Friday, July 21, 2006

Does the Derivative Right Add Up?

On June 30th, I did a post on the question of fixation and derivative works. Whether Fred von Lohmann could be stopped from singing in the shower by the derivative right (assuming an altered version, intentionally or not) even though it would be a private performance, was an unsolved question. The post mostly explored the difference between reproduction right (which requires fixation in copies or phonorecords) and the derivative right (which doesn't).

There is another difference between the two rights, though, namely, violation of the derivative right can occur not just by copying, but also by adding to the original. I use the term original here is the sense both of the intangible work and an intangible fixation: the reproduction right isn't violated if Marcel DuChamp painted a mustache on your physical painting, but the derivative right might be. Judge Posner wrote, in a case involving the addition of teletext to cable retransmissions, that "if the publisher of a book leaves the inside cover blank, the book seller cannot inscribe the Lord's Prayer on them in order to broaden the book's appeal," WGN Continental Broadcasting Co. v. United Video, Inc., 693 F.2d 622 (7th Cir. 1982). This is similar to a real such case, National Bank of Commerce v. Shaklee Corp., 503 F. Supp. 533 (W.D. Tex. 1980), where advertisements were affixed to to the copyrighted work. In a more recent case, National Conference of Bar Examiners v. Sacuzzo, 2003 WL 2146772, at *2 (S.D. Cal. June 10, 2003), infringement of the derivative right was found when student's recollections of taking secure tests was added to copyrighted material.

All of these cases are interesting because infringement was based not on copying the original, but adding to it.

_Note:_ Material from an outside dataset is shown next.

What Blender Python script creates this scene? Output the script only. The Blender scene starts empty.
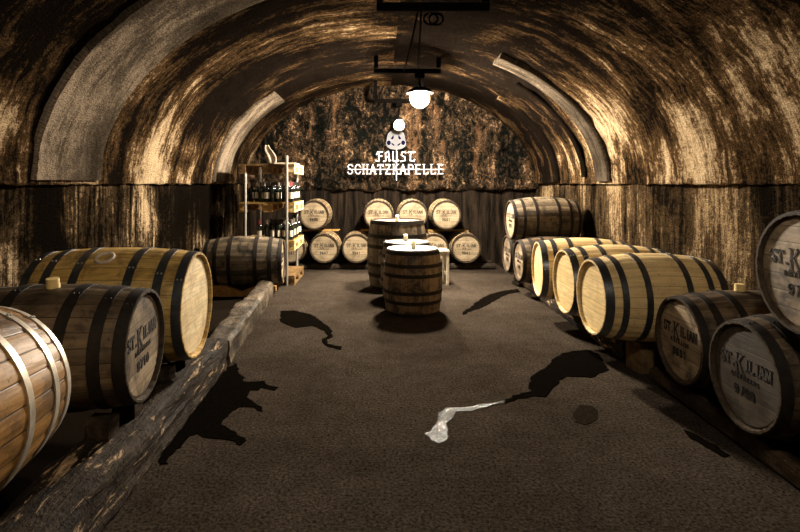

And there of course there are the subtraction cases, like Gilliam v. ABC, 538 F.2d 14 (2d Cir. 1976). Whether less is more, as Mies thought, or a bore as Robert Venturi thought, infringement can involve more or less.


Anonymous said...

I've been puzzled by the derivative works right for a long time and have been meaning to dig into the legislative history. First, I don't understand how it's not mere surplusage. Granted, a DW does not have to be fixed, no matter what the 9th Circuit says. But your post just points to a couple of cases where you can have a substantially similar public performance, or public display, as opposed to a substantially similar reproduction. Couldn't infringement still be handled under one of those other rights?

Second, I'm not sure I agree that merely adding to an existing fixation creates a derivative work. You give the example of an inscription in the margin (why just a bookseller? I gave a book to my wife with an inscription in it, which did not comment on, criticize, etc. the book -- infringement?), but what about the A.R.T. print-on-tile cases? As I believe the 7th Circuit decision notes (which seems at odds with Judge Posner's language), the A.R.T. cases seem no different than if you permanently mount a picture in a frame. Is framing a picture creating a derivative work?

William Patry said...

Historically, it seems that rights we would regard now under the derivative right were analyzed either under the reproduction right or the public performance right (like Daly v. Palmer).There wasn't a general derivative right of any consequence until 1909. I would guess Judge Posner would excuse your inscription as de minimis, but I agree there could be tension between his dicta and the Lee opinion.

Anonymous said...

I'm afraid I have to disagree with Mr. Sanders -- I don't see how "first sale" makes any difference to the analysis. Section 109 says that notwithstanding 106(3), an owner may sell or otherwise dispose of a copy. Nothing in 109 purports to limit 106(2).

Which means first sale doesn't tell us much about the difficult question of when adding material infringes the derivative right.

As for Mr. Boyden's comment, I agree that the 106(2) right will often be redundant with other exclusive rights. That doesn't mean it doesn't offer copyright owners substantial tactical advantages in particular cases. For example, a licensee may have the right to reproduce, but not create derivatives (which is why a book publisher doesn't get to make movies of your book w/o permission).

Lots of exclusive rights overlap significantly (see, e.g., public display and reproduction in the electronic transmission context), but still are valuable in the right circumstances.

Anonymous said...

Fred von Lohman wrote : For example, a licensee may have the right to reproduce, but not create derivatives (which is why a book publisher doesn't get to make movies of your book w/o permission).

I just participated in a class where this example was given: a music Website obtains a statutory 115 license granting reproduction rights from the music publisher for a DPD but the user also makes a thirty-second clip for previews. Is the clip unlawful because it is a reproduction without license or is it unlawful as a derivative work? A well-regarded music publishing specialist in the room said it was a derivative work and that was the evil. The Harry Fox form would permit the clip, I believe; but that was outside the scope of the issue as framed.

Anonymous said...

Though the owner of the book does not own the work as a work, the owner of the work does not own the book as a book. Only a change to the work as a work, not the book as a book, would create a derivative work. So I'm doubtful whether placing another work in physical contiguity with another work is any kind of infringement (though it might breach a publishing or sales contract). I share the general doubt about the usefulness of the derivative work concept. A similar debate has been conducted about the "adaptation right"; or perhaps it is the same debate.